Your task: Reproduce all entries precisely as they are written.
++++++++++++++++++++
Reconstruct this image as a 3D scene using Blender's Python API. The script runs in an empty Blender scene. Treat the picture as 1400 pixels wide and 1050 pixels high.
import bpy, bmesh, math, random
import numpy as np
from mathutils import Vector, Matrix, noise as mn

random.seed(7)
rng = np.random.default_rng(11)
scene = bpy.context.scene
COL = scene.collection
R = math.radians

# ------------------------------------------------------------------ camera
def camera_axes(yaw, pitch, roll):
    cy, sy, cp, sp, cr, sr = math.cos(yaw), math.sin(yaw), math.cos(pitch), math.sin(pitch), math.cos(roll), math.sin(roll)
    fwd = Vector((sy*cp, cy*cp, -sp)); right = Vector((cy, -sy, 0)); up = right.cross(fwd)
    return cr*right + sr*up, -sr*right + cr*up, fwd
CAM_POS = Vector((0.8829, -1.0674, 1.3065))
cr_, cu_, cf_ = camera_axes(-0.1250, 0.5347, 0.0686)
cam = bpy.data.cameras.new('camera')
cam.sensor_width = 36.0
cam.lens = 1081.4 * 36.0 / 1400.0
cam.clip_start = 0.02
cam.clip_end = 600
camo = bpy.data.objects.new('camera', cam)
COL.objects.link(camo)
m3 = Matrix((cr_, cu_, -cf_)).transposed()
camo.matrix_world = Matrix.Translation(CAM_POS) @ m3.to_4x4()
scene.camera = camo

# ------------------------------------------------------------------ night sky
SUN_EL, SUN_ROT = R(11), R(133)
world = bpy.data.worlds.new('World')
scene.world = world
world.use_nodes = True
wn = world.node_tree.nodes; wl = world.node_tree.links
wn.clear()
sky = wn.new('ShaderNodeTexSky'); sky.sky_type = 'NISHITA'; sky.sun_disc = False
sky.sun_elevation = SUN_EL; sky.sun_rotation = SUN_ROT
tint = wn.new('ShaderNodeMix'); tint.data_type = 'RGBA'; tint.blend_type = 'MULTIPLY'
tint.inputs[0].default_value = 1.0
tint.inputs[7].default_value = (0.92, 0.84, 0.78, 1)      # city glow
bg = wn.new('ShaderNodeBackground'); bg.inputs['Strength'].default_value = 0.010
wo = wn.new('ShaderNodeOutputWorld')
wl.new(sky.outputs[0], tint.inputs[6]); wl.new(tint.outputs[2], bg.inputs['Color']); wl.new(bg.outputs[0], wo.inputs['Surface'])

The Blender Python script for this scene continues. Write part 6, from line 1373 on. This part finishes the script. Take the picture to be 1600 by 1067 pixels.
++++++++++++++++++++
Response to this exercise:
Reconstruct this image as a 3D scene using Blender's Python API. The script runs in an empty Blender scene. Treat the picture as 1400 pixels wide and 1050 pixels high.
import bpy, bmesh, math, random
import numpy as np
from mathutils import Vector, Matrix, noise as mn

random.seed(7)
rng = np.random.default_rng(11)
scene = bpy.context.scene
COL = scene.collection
R = math.radians

# ------------------------------------------------------------------ camera
def camera_axes(yaw, pitch, roll):
    cy, sy, cp, sp, cr, sr = math.cos(yaw), math.sin(yaw), math.cos(pitch), math.sin(pitch), math.cos(roll), math.sin(roll)
    fwd = Vector((sy*cp, cy*cp, -sp)); right = Vector((cy, -sy, 0)); up = right.cross(fwd)
    return cr*right + sr*up, -sr*right + cr*up, fwd
CAM_POS = Vector((0.8829, -1.0674, 1.3065))
cr_, cu_, cf_ = camera_axes(-0.1250, 0.5347, 0.0686)
cam = bpy.data.cameras.new('camera')
cam.sensor_width = 36.0
cam.lens = 1081.4 * 36.0 / 1400.0
cam.clip_start = 0.02
cam.clip_end = 600
camo = bpy.data.objects.new('camera', cam)
COL.objects.link(camo)
m3 = Matrix((cr_, cu_, -cf_)).transposed()
camo.matrix_world = Matrix.Translation(CAM_POS) @ m3.to_4x4()
scene.camera = camo

# ------------------------------------------------------------------ night sky
SUN_EL, SUN_ROT = R(11), R(133)
world = bpy.data.worlds.new('World')
scene.world = world
world.use_nodes = True
wn = world.node_tree.nodes; wl = world.node_tree.links
wn.clear()
sky = wn.new('ShaderNodeTexSky'); sky.sky_type = 'NISHITA'; sky.sun_disc = False
sky.sun_elevation = SUN_EL; sky.sun_rotation = SUN_ROT
tint = wn.new('ShaderNodeMix'); tint.data_type = 'RGBA'; tint.blend_type = 'MULTIPLY'
tint.inputs[0].default_value = 1.0
tint.inputs[7].default_value = (0.92, 0.84, 0.78, 1)      # city glow
bg = wn.new('ShaderNodeBackground'); bg.inputs['Strength'].default_value = 0.010
wo = wn.new('ShaderNodeOutputWorld')
wl.new(sky.outputs[0], tint.inputs[6]); wl.new(tint.outputs[2], bg.inputs['Color']); wl.new(bg.outputs[0], wo.inputs['Surface'])

The Blender Python script for this scene continues. Write part 6, from line 1373 on. This part finishes the script. Take the picture to be 1600 by 1067 pixels.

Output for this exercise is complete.